This outstanding 1996 Bonnie and Clyde-style neo noir crime thriller comes from John McNaughton, the director of the highly controversial Henry, Portrait of a Serial Killer (1986).
Former TV sex magnet Luke (Beverly Hills 90210) Perry turns in his best performance so far as an idealistic rookie cop who aspires to the ‘normal life’ of the American dream, but instead meets and falls in love with a beautiful, unstable alcoholic dame (an equally impressive Ashley Judd), who proves to be his undoing. He turns himself into a cold and calculating bank robber to solve his escalating problems, but it all goes wrong when his girlfriend begs to be included in the robberies.
Naughton achieves an urgent realist style that pays dividends in a film reminiscent of Gun Crazy (1949) and River’s Edge. The more the cop wants a ‘normal life’, the more his story becomes an American tragedy.
Often exciting, occasionally brilliant, always spellbinding, it is told in flashback in the style of a Forties film noir by an on-form McNaughton, who, throughout, shows that he seems to know exactly what he is doing. It soars miles above the usual true-life TV movie fodder story that heads straight to home video.
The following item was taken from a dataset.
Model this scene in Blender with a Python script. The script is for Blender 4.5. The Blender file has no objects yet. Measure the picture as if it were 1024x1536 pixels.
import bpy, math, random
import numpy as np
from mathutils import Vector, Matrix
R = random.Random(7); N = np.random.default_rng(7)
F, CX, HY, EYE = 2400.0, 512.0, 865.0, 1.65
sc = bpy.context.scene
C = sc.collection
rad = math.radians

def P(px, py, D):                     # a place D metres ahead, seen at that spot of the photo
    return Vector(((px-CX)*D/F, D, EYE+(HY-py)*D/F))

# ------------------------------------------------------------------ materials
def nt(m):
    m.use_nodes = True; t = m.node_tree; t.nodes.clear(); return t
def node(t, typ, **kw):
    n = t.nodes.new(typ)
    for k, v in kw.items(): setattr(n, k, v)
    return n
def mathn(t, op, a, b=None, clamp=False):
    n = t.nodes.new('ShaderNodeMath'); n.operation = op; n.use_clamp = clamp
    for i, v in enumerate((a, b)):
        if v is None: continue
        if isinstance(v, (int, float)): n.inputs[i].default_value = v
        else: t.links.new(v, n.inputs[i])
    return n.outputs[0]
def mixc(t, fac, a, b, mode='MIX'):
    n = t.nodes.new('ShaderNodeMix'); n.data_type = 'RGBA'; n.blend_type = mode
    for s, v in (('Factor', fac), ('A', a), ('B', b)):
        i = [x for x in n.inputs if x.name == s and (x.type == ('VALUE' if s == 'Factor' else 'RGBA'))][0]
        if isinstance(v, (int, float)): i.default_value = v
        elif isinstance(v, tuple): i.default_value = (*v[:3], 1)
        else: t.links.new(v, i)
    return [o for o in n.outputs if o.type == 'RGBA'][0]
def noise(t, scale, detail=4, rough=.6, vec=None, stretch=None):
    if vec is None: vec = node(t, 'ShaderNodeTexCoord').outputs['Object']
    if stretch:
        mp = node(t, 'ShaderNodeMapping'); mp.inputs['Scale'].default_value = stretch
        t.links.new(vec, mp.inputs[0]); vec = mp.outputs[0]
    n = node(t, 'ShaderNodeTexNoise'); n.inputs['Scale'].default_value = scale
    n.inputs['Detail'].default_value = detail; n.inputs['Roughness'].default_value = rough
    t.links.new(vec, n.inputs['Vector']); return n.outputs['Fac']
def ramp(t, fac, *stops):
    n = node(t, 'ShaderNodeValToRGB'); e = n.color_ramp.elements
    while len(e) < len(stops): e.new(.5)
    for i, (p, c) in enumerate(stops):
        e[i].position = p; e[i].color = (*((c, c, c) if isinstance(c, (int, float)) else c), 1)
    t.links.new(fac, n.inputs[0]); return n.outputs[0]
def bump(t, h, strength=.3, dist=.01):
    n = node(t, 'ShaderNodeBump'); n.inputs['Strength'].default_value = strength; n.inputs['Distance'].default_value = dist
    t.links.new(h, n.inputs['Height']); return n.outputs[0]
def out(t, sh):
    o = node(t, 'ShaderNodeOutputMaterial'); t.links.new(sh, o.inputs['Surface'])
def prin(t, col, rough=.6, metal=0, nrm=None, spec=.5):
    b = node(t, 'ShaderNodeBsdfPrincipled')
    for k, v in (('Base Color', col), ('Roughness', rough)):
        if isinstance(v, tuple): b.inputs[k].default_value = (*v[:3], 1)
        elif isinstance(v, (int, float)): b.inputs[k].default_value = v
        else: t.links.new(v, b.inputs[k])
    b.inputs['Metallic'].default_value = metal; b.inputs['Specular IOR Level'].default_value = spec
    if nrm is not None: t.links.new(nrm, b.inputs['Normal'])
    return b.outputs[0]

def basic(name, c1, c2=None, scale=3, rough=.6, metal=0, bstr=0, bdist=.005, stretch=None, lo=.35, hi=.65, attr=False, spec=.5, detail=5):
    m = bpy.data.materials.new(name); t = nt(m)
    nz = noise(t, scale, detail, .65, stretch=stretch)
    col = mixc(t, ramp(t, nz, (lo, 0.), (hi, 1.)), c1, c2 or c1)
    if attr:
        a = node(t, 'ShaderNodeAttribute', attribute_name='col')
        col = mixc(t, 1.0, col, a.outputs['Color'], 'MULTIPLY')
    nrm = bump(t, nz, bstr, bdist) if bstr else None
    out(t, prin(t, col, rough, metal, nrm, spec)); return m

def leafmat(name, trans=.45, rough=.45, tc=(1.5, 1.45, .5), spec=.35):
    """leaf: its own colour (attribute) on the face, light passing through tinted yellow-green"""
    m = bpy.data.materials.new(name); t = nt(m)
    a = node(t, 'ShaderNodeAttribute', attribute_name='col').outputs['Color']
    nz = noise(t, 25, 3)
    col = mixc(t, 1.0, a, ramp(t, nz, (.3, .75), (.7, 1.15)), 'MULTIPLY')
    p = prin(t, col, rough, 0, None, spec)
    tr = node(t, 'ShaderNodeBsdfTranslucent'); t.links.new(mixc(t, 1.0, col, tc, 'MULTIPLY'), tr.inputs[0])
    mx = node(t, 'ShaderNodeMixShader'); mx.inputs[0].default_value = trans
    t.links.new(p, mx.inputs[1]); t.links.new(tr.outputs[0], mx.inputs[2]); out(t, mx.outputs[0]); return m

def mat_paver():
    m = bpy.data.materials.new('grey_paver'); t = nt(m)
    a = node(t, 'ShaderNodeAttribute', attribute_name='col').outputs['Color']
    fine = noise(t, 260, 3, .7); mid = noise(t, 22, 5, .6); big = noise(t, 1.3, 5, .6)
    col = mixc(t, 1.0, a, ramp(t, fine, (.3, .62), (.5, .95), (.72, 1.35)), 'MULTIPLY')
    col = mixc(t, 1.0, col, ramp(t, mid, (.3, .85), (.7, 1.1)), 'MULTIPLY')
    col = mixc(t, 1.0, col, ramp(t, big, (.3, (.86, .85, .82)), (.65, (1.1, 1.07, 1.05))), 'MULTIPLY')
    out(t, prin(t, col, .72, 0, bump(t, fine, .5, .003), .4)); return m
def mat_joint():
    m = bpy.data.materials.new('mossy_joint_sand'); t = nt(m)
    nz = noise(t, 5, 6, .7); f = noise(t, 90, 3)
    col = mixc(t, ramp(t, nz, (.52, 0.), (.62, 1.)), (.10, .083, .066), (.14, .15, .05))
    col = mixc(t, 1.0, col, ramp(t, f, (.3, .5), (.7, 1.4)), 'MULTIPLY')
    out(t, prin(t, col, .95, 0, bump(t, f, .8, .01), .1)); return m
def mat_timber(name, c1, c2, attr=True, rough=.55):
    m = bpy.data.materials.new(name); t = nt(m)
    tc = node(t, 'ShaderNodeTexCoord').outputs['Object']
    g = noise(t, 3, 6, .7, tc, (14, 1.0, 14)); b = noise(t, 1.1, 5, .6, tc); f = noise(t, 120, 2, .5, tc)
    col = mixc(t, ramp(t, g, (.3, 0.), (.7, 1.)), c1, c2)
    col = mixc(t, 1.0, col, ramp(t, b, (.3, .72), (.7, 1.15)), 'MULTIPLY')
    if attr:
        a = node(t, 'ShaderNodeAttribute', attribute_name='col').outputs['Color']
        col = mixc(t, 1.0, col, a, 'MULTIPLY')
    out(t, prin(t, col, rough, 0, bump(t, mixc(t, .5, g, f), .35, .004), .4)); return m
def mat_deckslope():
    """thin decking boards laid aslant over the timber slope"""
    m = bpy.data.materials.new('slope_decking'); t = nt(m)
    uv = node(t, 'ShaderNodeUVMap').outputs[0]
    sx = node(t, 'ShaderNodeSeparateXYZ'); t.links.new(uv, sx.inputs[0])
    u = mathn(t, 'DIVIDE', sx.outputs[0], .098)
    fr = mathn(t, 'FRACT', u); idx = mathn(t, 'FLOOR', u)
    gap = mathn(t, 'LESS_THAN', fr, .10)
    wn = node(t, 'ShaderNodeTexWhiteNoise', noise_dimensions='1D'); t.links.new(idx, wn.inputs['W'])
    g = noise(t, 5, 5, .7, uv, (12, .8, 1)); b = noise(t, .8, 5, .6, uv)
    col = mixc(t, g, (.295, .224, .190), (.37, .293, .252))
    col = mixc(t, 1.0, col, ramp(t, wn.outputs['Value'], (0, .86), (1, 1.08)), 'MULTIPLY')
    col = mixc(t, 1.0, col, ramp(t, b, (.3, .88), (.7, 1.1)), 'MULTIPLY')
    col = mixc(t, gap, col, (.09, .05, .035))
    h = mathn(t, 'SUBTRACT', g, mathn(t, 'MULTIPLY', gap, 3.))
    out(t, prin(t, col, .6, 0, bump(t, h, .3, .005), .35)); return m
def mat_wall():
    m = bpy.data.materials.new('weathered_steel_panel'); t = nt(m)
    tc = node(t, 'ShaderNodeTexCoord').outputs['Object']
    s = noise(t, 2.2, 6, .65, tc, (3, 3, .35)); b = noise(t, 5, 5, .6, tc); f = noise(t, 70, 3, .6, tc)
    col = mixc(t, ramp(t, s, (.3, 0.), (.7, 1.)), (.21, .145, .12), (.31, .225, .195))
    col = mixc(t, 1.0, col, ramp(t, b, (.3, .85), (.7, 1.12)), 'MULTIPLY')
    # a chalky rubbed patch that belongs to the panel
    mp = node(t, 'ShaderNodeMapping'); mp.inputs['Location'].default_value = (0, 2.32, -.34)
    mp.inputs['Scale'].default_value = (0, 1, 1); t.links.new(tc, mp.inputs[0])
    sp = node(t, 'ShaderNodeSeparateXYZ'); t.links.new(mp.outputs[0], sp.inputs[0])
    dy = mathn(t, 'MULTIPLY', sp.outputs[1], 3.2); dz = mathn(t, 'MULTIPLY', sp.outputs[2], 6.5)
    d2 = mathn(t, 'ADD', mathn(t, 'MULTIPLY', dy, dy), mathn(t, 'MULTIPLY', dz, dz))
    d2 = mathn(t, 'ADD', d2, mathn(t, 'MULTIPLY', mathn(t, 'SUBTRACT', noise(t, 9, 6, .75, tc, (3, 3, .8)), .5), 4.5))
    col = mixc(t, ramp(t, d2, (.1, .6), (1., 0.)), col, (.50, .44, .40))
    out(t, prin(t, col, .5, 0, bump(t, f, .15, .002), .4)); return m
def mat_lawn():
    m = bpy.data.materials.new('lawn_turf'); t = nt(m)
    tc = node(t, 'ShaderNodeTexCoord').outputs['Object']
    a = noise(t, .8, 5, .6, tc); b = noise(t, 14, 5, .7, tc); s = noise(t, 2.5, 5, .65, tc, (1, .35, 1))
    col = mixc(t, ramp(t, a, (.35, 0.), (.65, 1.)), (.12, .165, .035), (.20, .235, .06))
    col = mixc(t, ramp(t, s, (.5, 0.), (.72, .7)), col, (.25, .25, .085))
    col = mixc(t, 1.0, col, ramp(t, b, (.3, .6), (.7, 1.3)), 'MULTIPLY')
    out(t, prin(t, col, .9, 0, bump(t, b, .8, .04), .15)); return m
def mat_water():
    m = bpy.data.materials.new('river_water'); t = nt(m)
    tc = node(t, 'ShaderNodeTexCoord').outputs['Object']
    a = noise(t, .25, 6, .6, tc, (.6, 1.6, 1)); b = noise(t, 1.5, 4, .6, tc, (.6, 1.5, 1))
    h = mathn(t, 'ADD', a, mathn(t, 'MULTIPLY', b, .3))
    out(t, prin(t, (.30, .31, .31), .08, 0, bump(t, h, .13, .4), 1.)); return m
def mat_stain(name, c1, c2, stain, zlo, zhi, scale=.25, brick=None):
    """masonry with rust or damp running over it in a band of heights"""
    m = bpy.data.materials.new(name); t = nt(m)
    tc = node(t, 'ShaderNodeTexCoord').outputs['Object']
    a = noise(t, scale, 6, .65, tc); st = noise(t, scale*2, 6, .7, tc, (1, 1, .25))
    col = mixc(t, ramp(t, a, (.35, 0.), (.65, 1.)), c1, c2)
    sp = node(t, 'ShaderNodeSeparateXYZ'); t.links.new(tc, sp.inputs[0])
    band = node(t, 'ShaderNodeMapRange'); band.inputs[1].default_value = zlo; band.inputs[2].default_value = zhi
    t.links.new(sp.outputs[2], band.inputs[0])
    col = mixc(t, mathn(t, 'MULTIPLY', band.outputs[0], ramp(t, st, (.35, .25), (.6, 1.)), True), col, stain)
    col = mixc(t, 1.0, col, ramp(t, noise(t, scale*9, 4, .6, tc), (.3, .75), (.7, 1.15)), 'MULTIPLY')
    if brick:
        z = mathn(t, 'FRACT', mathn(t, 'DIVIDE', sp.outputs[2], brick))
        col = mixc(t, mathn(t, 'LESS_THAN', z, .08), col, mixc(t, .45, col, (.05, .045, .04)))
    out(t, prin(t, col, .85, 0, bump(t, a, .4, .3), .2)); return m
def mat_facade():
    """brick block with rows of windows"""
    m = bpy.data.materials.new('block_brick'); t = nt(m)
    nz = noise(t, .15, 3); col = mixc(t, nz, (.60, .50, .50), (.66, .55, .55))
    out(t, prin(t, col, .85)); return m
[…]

Also in the cast are Bruce A Young, Dawn Maxey, Penelope Milford, Tom Towles, Jim True-Frost, Edmund Wyson, Michael Skewes, Scott Cummins, Kevin Mukheji, Kate Walsh, Brian McCann, Kevin Hurley, Brian Blondell, Grady Hutt, Jonathan Lavan, Diane Dorsey, Jennifer Chada, Tony Fitzpatrick, Tony Mockus Jr, Letitia Hicks, Eric Young, Carlton Miller, Fred Stone, Rich Wilkie, Linda Perlin and Stacy Logan.